Oil’s surge masks risk of Brent slumping to $40 after summer

Brent crude could potentially drop to $40/bbl or below in the first quarter of 2018 without deeper output curbs by Organisation of Petroleum Exporting Countries, OPEC, according to an oil analyst at industry consultant JBC Energy GmbH.
The benchmark for more than half the world’s oil may end 2017 between $45 and $47/bbl, after which the market may turn “very tricky,” said Richard Gorry, managing director at JBC Asia. While prices are being supported by recent U.S. inventory draws amid the summer driving season when fuel demand typically peaks, that trend will reverse from early-September as consumption weakens, he said.
Brent crude extended gains on Wednesday, trading up 0.4% at $50.39/bbl at 6:32 a.m. in New York, riding a rally as industry data showed U.S. stockpiles plunged last week.

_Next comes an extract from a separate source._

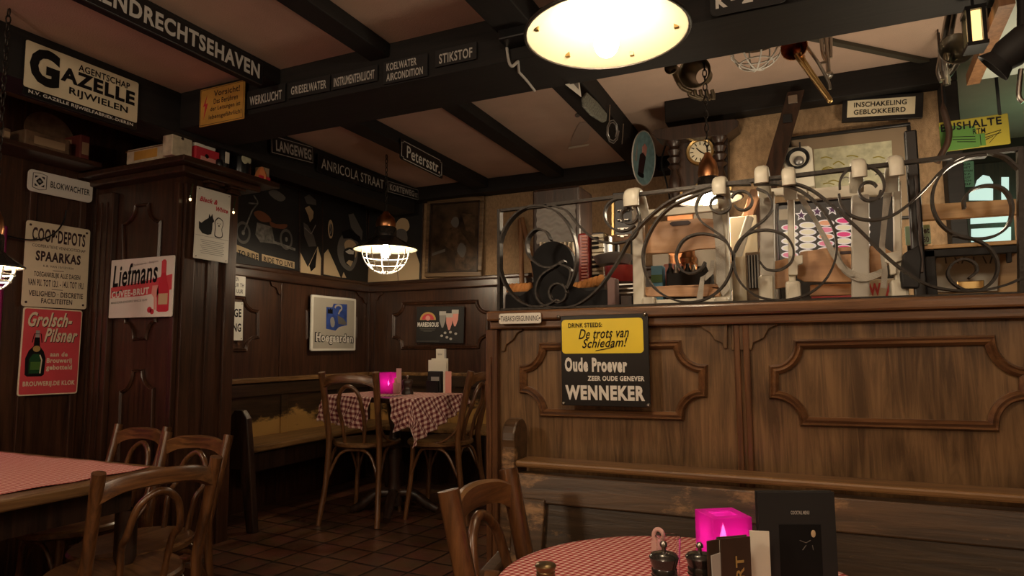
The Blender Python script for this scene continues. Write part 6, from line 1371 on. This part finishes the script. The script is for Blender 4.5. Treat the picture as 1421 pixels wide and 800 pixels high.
# menus
t = thing('menu_card', 'tall black cocktail menu with a dark cover picture, at the right on the round table', 'menu', (-.035, 1.10, ZT))
s_px = [(1051, 683.5), (1157, 672), (1168, 800), (1055, 800)]
TL, TR = at(1051, 683.5, Y=1.085), at(1157, 672, Y=1.13); ux = (TR - TL); ux.z = 0; W_ = ux.length; ux.normalize(); Ht = TL.z - ZT
t.location = (TL.x, TL.y, ZT); t.rotation_euler = (0, 0, math.atan2(ux.y, ux.x))
MB().box((0, 0, 0), (W_, .004, Ht), .0005).build('front_cover', M['blackmatt'], t); MB().box((0.003, .0045, 0), (W_ - .001, .009, Ht - .004)).build('pages', M['paper'], t); MB().box((0, .0095, 0), (W_, .0135, Ht), .0005).build('back_cover', M['blackmatt'], t)
MB().box((W_ * .26, -.0006, 0), (W_ * .80, .0006, Ht * .73)).build('cover_picture', M['ink'], t)
def flat_text(par, tx, x0, x1, z0, z1, m, bold=.0, y=-.0012, rot=False):
    pts, fs = text_data(tx, bold); bb = MB()
    vv = [bb.bm.verts.new((x0 + (x1 - x0) * (1 - b_ if rot else a), y, z0 + (z1 - z0) * (a if rot else b_))) for a, b_ in pts]
    for f_ in fs: bb.bm.faces.new([vv[i] for i in f_])
    return bb.build('lettering', m, par)
flat_text(t, 'COCKTAIL MENU', W_ * .42, W_ * .66, Ht * .815, Ht * .845, M['greyletter'], .02)
MB().ball((W_ * .70, -.001, Ht * .655), .0035, 1, .2, 1.6).build('picture_candle', M['beige'], t)
for a, b_, c, d in ((.52, .60, .60, .58), (.60, .58, .66, .60), (.55, .52, .60, .56), (.68, .56, .69, .52)): MB().tube([(W_ * a, -.001, Ht * b_), (W_ * c, -.001, Ht * d)], .0006, 4).build('picture_line', M['midgrey'], t)
a, b_ = at(1000, 752, Y=1.0), at(1041, 742, Y=1.03); ux = b_ - a; ux.z = 0; W_ = ux.length
t = thing('menu_card', 'dark brown menu with gold letters running up its cover, before the magenta holder', 'menu', (a.x, a.y, ZT), math.atan2(ux.y, ux.x)); Ht = (a.z + b_.z) / 2 - ZT
bk = mat('dark_brown_cover', (.05, .028, .018), .45, var=.15)
MB().box((0, 0, 0), (W_, .003, Ht), .0005).build('front_cover', bk, t); MB().box((.001, .0035, 0), (W_ - .001, .008, Ht - .003)).build('pages', M['paper'], t); MB().box((0, .0085, 0), (W_, .0115, Ht), .0005).build('back_cover', bk, t)
flat_text(t, 'KAART', W_ * .46, W_ * .74, Ht * .10, Ht * .80, M['gold'], .02, rot=True)
a, b_ = at(985, 753, Y=.985), at(999, 750, Y=1.0); ux = b_ - a; ux.z = 0; W_ = ux.length + .01; Ht = a.z - ZT
t = thing('menu_card', 'narrow dark menu with a white sheet in it, leftmost of the menus', 'menu', (a.x, a.y, ZT), math.atan2(ux.y, ux.x))
MB().box((0, .004, 0), (W_, .007, Ht), .0005).build('cover', bk, t); MB().prism([(W_ * .25, .001, 0), (W_ * .95, .001, 0), (W_ * .95, .001, Ht * .86), (W_ * .12, .001, Ht * .84)], (0, .002, 0)).build('sheet', M['greyletter'], t)
flat_text(t, 'MENU', W_ * .02, W_ * .18, Ht * .05, Ht * .5, M['greyletter'], .0, rot=True, y=.0035)
a, b_ = at(1040, 737, Y=1.06), at(1054, 734, Y=1.08); 
t = thing('menu_card', 'plain cream card between the brown menu and the tall black menu', 'menu', (a.x, a.y, ZT), .2); MB().box((0, 0, 0), (b_.x - a.x + .015, .003, a.z - ZT), .0005).build('card', M['paper'], t)
a, b_ = at(985, 790, Y=1.02), at(1165, 790, Y=1.07)

# ------------------------------------------------------------------ things on the alcove table
ZA = .8845
def ontab(x, y): return at(x, y, Z=ZA)
p = ontab(606, 545)
t = thing('menu_holder', 'black holder stuffed with pale menus on the alcove table', 'menu holder', (p.x, p.y, ZA), math.radians(-8)); k = 3.95 / 910
def bx(name, x0, x1, y0, y1, z0, z1, m, par=t, bev=.001): return MB().box((x0, y0, z0), (x1, y1, z1), bev).build(name, m, par)
bx('box', -.052, .052, -.03, .05, 0, .135, M['blackmatt'], bev=.006); bx('pocket', -.05, .045, -.045, -.03, 0, .075, M['black'])
bx('leaflet', -.02, .045, -.034, -.031, .05, .10, M['grey'])
bx('card', -.07, .075, .0, .004, .05, .205, M['paper']); bx('card', -.055, .08, .012, .016, .06, .215, M['paper']); bx('tall_card', -.025, .040, .022, .03, .08, .275, M['paper']); bx('card_side', .040, .054, .022, .03, .08, .275, M['greyletter'])
flat_text(t, 'Speciaal', -.01, .025, .232, .25, M['midgrey'], 0, .0215)
t.children[0].rotation_euler = (0, 0, 0)
p = ontab(621, 546); t2 = thing('menu_card', 'red and white folded leaflet right of the black menu holder', 'menu', (p.x + .005, p.y, ZA), .2)
bx('leaflet', -.02, .02, 0, .004, 0, .135, M['pinkprint'], t2); bx('leaflet_back', -.035, .0, .006, .009, 0, .125, M['paper'], t2)
p = ontab(569, 547); h_ = .105
t3 = thing('pepper_mill', 'squat brown pepper mill left of the black menu holder', 'pepper mill', (p.x, p.y - .03, ZA))
MB().lathe([(.0001, 0), (.036, 0), (.036, .02), (.028, .03), (.026, .05), (.032, .06), (.034, .078), (.026, .09), (.0001, .092)], (0, 0, 0), 24).build('body', M['darkwood'], t3, smooth=40); MB().lathe([(.0001, .09), (.004, .092), (.004, .1), (.008, .105), (.006, .115), (.0001, .116)], (0, 0, 0), 12).build('knob', M['silver'], t3, smooth=50)
p = ontab(560, 546); t4 = thing('napkin_cup', 'pale cup with upright pink napkins on the alcove table', 'cup', (p.x - .04, p.y - .02, ZA))
MB().lathe([(.0001, 0), (.026, 0), (.03, .065), (.027, .065), (.023, .006), (.0001, .006)], (0, 0, 0), 20).build('cup', M['pinkcloth'], t4, smooth=45); MB().box((.0, -.004, .01), (.035, .004, .155), .001).build('napkin', M['pinkcloth'], t4); MB().box((-.012, -.012, .01), (.006, -.005, .095), .001).build('napkin', M['beige'], t4)

# ------------------------------------------------------------------ pieces of a part go under that part
UNDER = {'white_key': 'keyboard_bed', 'black_key': 'keyboard_bed', 'register_bar': 'body', 'grip_hole': ('backrest', 'seat_back'), 'knob': 'head', 'flame': 'candle', 'bulb': 'socket', 'rim': 'shade', 'clip': 'shade_inside',
         'bottle_label': 'bottle', 'bottle_glass': 'bottle', 'bottle_seal': 'bottle', 'bottle_glint': 'bottle', 'bottle_foil': 'bottle', 'bottle_stopper': 'bottle', 'bottle_wire': 'bottle', 'wheel_hole': 'wheel', 'wheel_hub': 'wheel', 'engine_cover': 'engine',
         'numerals': 'dial', 'hand': 'dial', 'foam': 'beer_glass', 'teeth': 'mouth', 'lip': 'mouth', 'ear_hollow': 'ear', 'ear_fold': 'ear', 'lip_colour': 'lip_sticker', 'star_centre': 'star_sticker', 'rib': 'dark_field', 'cover_picture': 'front_cover',
         'picture_candle': 'front_cover', 'picture_line': 'front_cover', 'white_dog': 'white_dog_outline', 'white_dog_face': 'white_dog_outline', 'crest_crook': 'crest', 'crest_crown': 'crest', 'crest_hand': 'crest', 'crest_mitre': 'crest', 'cone_centre': 'hole_rim',
         'lid_seam': 'body', 'emblem_field': 'emblem', 'emblem_figure': 'emblem', 'map_mark': 'map_sheet', 'painted_hands': 'painted_robe', 'lapel': 'shirt', 'stile_head': 'stile', 'end_post_bead': 'end_post', 'green_band': 'body', 'leaflet': 'pocket', 'card_side': 'tall_card'}
base = lambda o: o.name.split('.')[0]
for root in [o for o in COL.objects if o.parent is None and o.children]:
    kids = sorted(root.children, key=lambda o: o.name)
    for nm in {base(k) for k in kids}:
        want = UNDER.get(nm)
        if not want: continue
        if isinstance(want, str): want = (want,)
        par = [k for k in kids if base(k) in want and base(k) != nm]; ch = [k for k in kids if base(k) == nm]
        if not par: continue
        for i, c in enumerate(ch):
            if c.parent == root and all(abs(a - b_) < 1e-9 for a, b_ in zip(c.location, (0, 0, 0))): c.parent = par[i] if len(par) == len(ch) else par[0]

“Brent could go to $40 and even below,” Gorry said in an interview in Singapore on Tuesday. “That’s not necessarily what we’re forecasting, but we don’t know where exactly the market is going to trade and how bearish it’s going to be.”
JBC is flagging the risk of a drop in prices as the Organization of Petroleum Exporting Countries and some partner nations grapple with the implementation of output curbs aimed at easing a global glut. At a meeting earlier this week in St. Petersburg, Saudi Arabia promised deep cuts to crude exports next month, emphasizing its commitment to eliminating the oversupply even as fellow OPEC members Libya and Nigeria were told they are free to keep increasing production.
“If OPEC stays the same and we have the same output restrictions even in the first quarter, we’re looking at a lot of surplus in the market,” Gorry said. “To really tighten the market, OPEC will have to cut more, and I don’t know if they want to do that.”
Oil slumped into a bear market last month, after giving up most of the gains it made following OPEC’s agreement late last year to begin cuts from January. Beyond the renewed focus on exports, the St. Petersburg meeting made no changes to the supply deal to correct that underwhelming performance.
Still, crude has climbed about 10% over the past month as U.S. inventories have shown signs of declining. Demand may slow after September, while oil output from producers in Brazil, Kazakhstan, West Africa and central Europe is set to rise in the first half of next year, Gorry said.
U.S. output is continuing to ramp up, with the nation pumping 9.4 MMbbl daily, close to the record 9.6-MMbbl levels seen in 2015. American production may again rise to 9.6 MMbpd by the end of 2017, according to Gorry. Asia-Pacific is the only region that will see output declines as China shuts wells, he said.